In #185 we added preliminary support for anchor tags / fragments.
We discussed that supporting fragments in URLs (e.g. https://foo/bar.html#frag as in option 3 in the link types) won't be a small change.
We'd probably have to make few changes to the architecture, because right now there's no way for the check step to "ask" for all links of a given input or even just ask if a link occurs in a given input (e.g. "is https://foo/bar.html#frag valid?").
One way to go about it might be to fully decouple input handling from link checking (where inputs can be files or websites).
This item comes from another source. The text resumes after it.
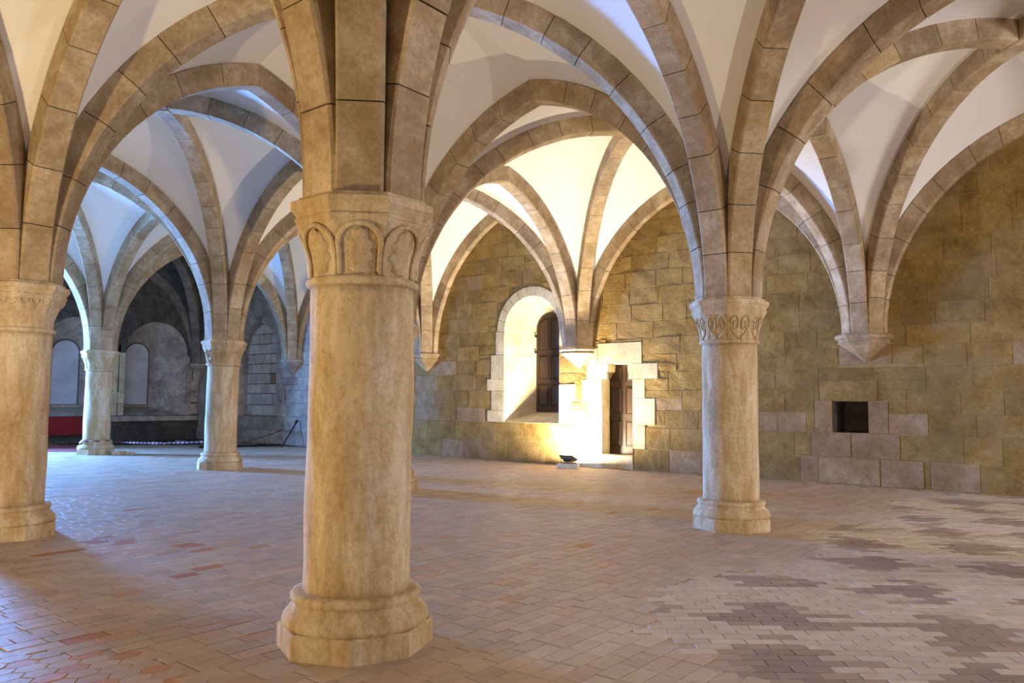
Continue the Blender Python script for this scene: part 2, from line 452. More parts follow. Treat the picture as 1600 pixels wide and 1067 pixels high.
rects.sort(key=lambda r: -(r[1]-r[0])*(r[3]-r[2])*(1 if inview((XW, (r[0]+r[1])/2, (r[2]+r[3])/2)) else 0.01)/np.linalg.norm(np.array((XW, r[0], 1))-CAM)**2)
rest = MB()
for i, (a, b, c, d) in enumerate(rects):
    big = (b-a)*(d-c) > 0.03
    rough = 0.007 if c > 0.9 and a > 1.2 else 0.005
    mt = 'gold' if rng.random() < (0.96 if c > 1.3 else 0.80) else 'pink'
    stone(None if i < 290 else rest, to_right, a, b, c, d, rng.uniform(0.0, 0.006), rng, 'stone', M[mt], wall_r, rough=rough)
if rest.V: rest.out('stone_remainder', M['gold'], wall_r, kind='stuff')

# ---- far stretch of the side wall: blocked arch with grey blocks
exn = arch_excl(NIC, 0.3, 0.95)
jn = []
z = 0.95
for h, wv in ((0.55, 0.35), (0.5, 0.5), (0.55, 0.28), (0.55, 0.42)):
    jn += [(NIC['uc']-NIC['r']-wv, NIC['uc']-NIC['r'], z, z+h), (NIC['uc']+NIC['r'], NIC['uc']+NIC['r']+wv, z, z+h)]; z += h
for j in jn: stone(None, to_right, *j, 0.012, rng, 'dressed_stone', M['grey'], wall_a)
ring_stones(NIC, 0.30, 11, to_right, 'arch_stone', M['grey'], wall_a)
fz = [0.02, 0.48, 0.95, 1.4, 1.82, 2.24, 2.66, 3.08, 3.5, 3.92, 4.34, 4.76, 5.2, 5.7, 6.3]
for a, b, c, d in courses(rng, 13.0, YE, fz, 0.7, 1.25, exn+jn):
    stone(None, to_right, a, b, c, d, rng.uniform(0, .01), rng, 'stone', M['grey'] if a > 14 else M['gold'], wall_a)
nb = lambda u, z, d=0.0: (XW+0.34+d, u, z)
mk('niche_back', [nb(18.4, 0.9, .03), nb(21.0, 0.9, .03), nb(21.0, 4.4, .03), nb(18.4, 4.4, .03)], [(0, 1, 2, 3)], M['mortar'], wall_a)
for a, b, c, d in courses(rng, NIC['uc']-NIC['r'], NIC['uc']+NIC['r'], [0.95, 1.33, 1.72, 2.06, 2.42, 2.76, 3.1, 3.45, 3.8, 4.2], 0.35, 0.8, [(19.0, 19.4, 2.06, 2.42)]):
    stone(None, nb, a, b, c, d, rng.uniform(0, .03), rng, 'infill_block', M['ash'], wall_a, gap=0.011)
stone(None, nb, 19.0, 19.4, 2.06, 2.42, -0.02, rng, 'infill_block', M['pink'], wall_a, gap=0.011)

def embrasure(o, f, parent, mat, n=24, name='embrasure'):
    outer = [(o['uc']-o['r'], o['zb'])]+[(o['uc']-o['r']*math.cos(PI*k/n), o['zs']+o['r']*math.sin(PI*k/n)) for k in range(n+1)]+[(o['uc']+o['r'], o['zb'])]
    inner = [(o['pc']-o['pr'], o['pz'])]+[(o['pc']-o['pr']*math.cos(PI*k/n), o['ps']+o['pr']*math.sin(PI*k/n)) for k in range(n+1)]+[(o['pc']+o['pr'], o['pz'])]
    V = [f(u, z, 0) for u, z in outer]+[f(u, z, o['d']) for u, z in inner]; L = len(outer)
    F = [(a, (a+1) % L, L+(a+1) % L, L+a) for a in range(L)]
    return mk(name, V, F, mat, parent, smooth=40)
def niche_reveal(o, f, depth, parent, mat, n=24):
    o2 = dict(o, d=depth, pc=o['uc'], pr=o['r'], pz=o['zb'], ps=o['zs']); return embrasure(o2, f, parent, mat, n, 'reveal')
niche_reveal(NIC, to_right, 0.40, wall_a, M['grey'])

# end wall stones
jE = []
for o in (EA, EB):
    for s in (-1, 1):
        z = 0.92
        for h, wv in ((0.42, 0.20), (0.40, 0.21), (0.42, 0.19), (0.44, 0.2), (0.5, 0.2)):
            e = o['uc']+s*o['r']; jE.append((min(e, e+s*wv), max(e, e+s*wv), z, z+h)); z += h
for j in jE: stone(None, to_end, *j, 0.02, rng, 'dressed_stone', M['grey'] if j[0] > 9.6 else M['pale'], wall_e)
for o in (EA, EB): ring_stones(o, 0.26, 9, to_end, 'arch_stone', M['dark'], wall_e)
exE = jE+arch_excl(EA, .26, .92)+arch_excl(EB, .26, .92)
for a, b, c, d in courses(rng, 5.2, XW, fz, 0.7, 1.3, exE):
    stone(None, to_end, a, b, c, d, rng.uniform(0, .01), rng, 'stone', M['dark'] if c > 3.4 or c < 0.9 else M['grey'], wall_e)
stone(None, to_end, 9.05, XW-0.05, 0.72, 0.90, 0.10, rng, 'plinth_ledge', M['grey'], wall_e)

# ------------------------------------------------------------------ windows and door
def raised(mb, f, u0, u1, z0, z1, d, arch=False, bw=0.035, h=0.018):
    """raised field panel: frame groove then bevelled field; outlines in (u,z)"""
    def outl(i):
        a, b, c, e = u0+i, u1-i, z0+i, z1-i
        if not arch: return [(a, c), (b, c), (b, e), (a, e)]
        # quarter arch toward one side: arch = +1 rises to u1, -1 rises to u0
        r = (b-a); zs = e-r*0.9
        pts = [(a, c), (b, c)]
        arc = []
        for k in range(9):
            t = PI/2*k/8
            if arch > 0: arc.append((b-r*math.sin(t)*1.0 if False else b-r*(math.sin(t)), zs+r*0.9*math.cos(t)))
            else: arc.append((a+r*math.sin(PI/2-t), zs+r*0.9*math.cos(PI/2-t)))
        return pts+arc
    rings = [(0, 0.0), (0.004, 0.012), (0.012, -0.012), (bw*0.55, -0.012), (bw*1.3, h)]
    L = len(outl(0)); V = []; F = []
    for i, dd in rings: V += [f(u, z, d-dd) for u, z in outl(i)]
    for k in range(len(rings)-1):
        for a in range(L):
            b = (a+1) % L; F.append((k*L+a, k*L+b, (k+1)*L+b, (k+1)*L+a))
    F.append(tuple((len(rings)-1)*L+a for a in range(L)))
    mb.add(V, F)
window1 = empty('window_1', (XW, WIN['uc'], WIN['zb']), kind='structure', label='deep arched window recess closed by a dark brown panelled shutter')
embrasure(WIN, to_right, window1, M['pale'])
o = WIN; n = 24
def slab(f, outline, d0, d1):
    L = len(outline); V = [f(u, z, d0) for u, z in outline]+[f(u, z, d1) for u, z in outline]
    F = [tuple(range(L)), tuple(reversed(range(L, 2*L)))]+[(a, L+a, L+(a+1) % L, (a+1) % L) for a in range(L)]
    return V, F
def arch_outline(uc, r, zb, zs, n=24):
    return [(uc-r, zb)]+[(uc-r*math.cos(PI*k/n), zs+r*math.sin(PI*k/n)) for k in range(n+1)]+[(uc+r, zb)]
sh = mk('shutter', *slab(to_right, arch_outline(o['pc'], o['pr']-0.005, o['pz'], o['ps']), o['d']-0.05, o['d']+0.02), M['wood'], window1)
pc = o['pc']
for s in (1, -1):
    for z0, z1, ar in ((1.42, 1.98, 0), (2.10, 2.72, 0), (2.86, 3.70, 1)):
        a, b = (pc+0.035, pc+0.355) if s > 0 else (pc-0.355, pc-0.035)
        mb = MB(); raised(mb, to_right, a, b, z0, z1, o['d']-0.052, (-s if ar else 0)); mb.out('raised_panel', M['wood'], sh)
for s, z in ((1, 2.80), (1, 3.22), (-1, 3.28)):
    y = pc+s*(o['pr']+0.015); x1 = XW+o['d']-0.05
    mb = MB(); mb.box((x1-0.045, y-0.012, z-0.02), (x1, y+0.012, z+0.02)); mb.box((x1-0.055, y-0.02-0.02*s, z-0.007), (x1-0.035, y+0.02-0.02*s, z+0.045))
    mb.out('pintle', M['iron'], window1)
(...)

The fragment cache is a basic version of that, but it's limited to fragments. I think we need a bigger cache for all inputs we encounter and a central entity, which manages this cache. We can think of it as an abstraction on top of the network and the file system, purpose-built for our use-case.
It could lazy-load resources on demand and store the parsed information from inputs, which would be used by the rest of the system; so our parsed representation would be the ground-truth for the rest of the link checking. For each input, it would contain a big map of the URI of the input (i.e. the path or URL) and its parsed links/fragments.
It should be fully async, and we will need read/write access throughout the program's runtime.
Maybe this is even a graph problem, but I don't feel comfortable going down that route.
In any case, we will need a lot of discussions to come up with a solid design.
However we model it, a check to see if an input contains a link or fragment should be trivial from other parts of the program. We should not deal with ad-hoc resource-fetching within the checking code.
I'd be happy for any design feedback.